Go through the data below. List every line that holds the word "scene".

- [DATA SEGMENT]:
◆ ◆ ◆ ◆ ◆

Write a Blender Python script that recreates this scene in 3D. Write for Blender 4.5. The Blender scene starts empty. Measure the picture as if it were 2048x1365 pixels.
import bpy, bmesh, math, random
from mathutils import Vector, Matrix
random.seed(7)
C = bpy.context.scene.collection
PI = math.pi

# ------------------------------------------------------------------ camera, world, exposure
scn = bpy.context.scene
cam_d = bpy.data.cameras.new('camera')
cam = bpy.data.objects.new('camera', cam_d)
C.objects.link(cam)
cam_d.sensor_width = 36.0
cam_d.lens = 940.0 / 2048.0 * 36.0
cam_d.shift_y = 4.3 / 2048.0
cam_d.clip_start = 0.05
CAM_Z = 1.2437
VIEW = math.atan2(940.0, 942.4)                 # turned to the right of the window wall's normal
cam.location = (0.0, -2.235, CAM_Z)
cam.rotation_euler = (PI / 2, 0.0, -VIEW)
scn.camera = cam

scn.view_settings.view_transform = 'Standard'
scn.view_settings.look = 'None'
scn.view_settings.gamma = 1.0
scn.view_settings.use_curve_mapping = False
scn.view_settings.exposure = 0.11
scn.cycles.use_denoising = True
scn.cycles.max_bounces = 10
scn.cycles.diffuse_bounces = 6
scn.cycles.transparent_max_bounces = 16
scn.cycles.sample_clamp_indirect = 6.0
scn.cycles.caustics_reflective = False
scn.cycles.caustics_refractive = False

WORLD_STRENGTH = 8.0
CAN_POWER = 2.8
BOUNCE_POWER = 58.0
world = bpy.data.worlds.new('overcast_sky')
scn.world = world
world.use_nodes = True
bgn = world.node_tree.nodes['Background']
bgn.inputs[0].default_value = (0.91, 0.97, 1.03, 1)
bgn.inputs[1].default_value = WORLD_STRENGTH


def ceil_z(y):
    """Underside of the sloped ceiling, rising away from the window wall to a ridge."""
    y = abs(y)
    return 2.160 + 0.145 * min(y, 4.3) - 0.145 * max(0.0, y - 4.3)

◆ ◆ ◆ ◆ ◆

- [WRITTEN SOLUTION]:
Write a Blender Python script that recreates this scene in 3D. Write for Blender 4.5. The Blender scene starts empty. Measure the picture as if it were 2048x1365 pixels.
C = bpy.context.scene.collection
scn = bpy.context.scene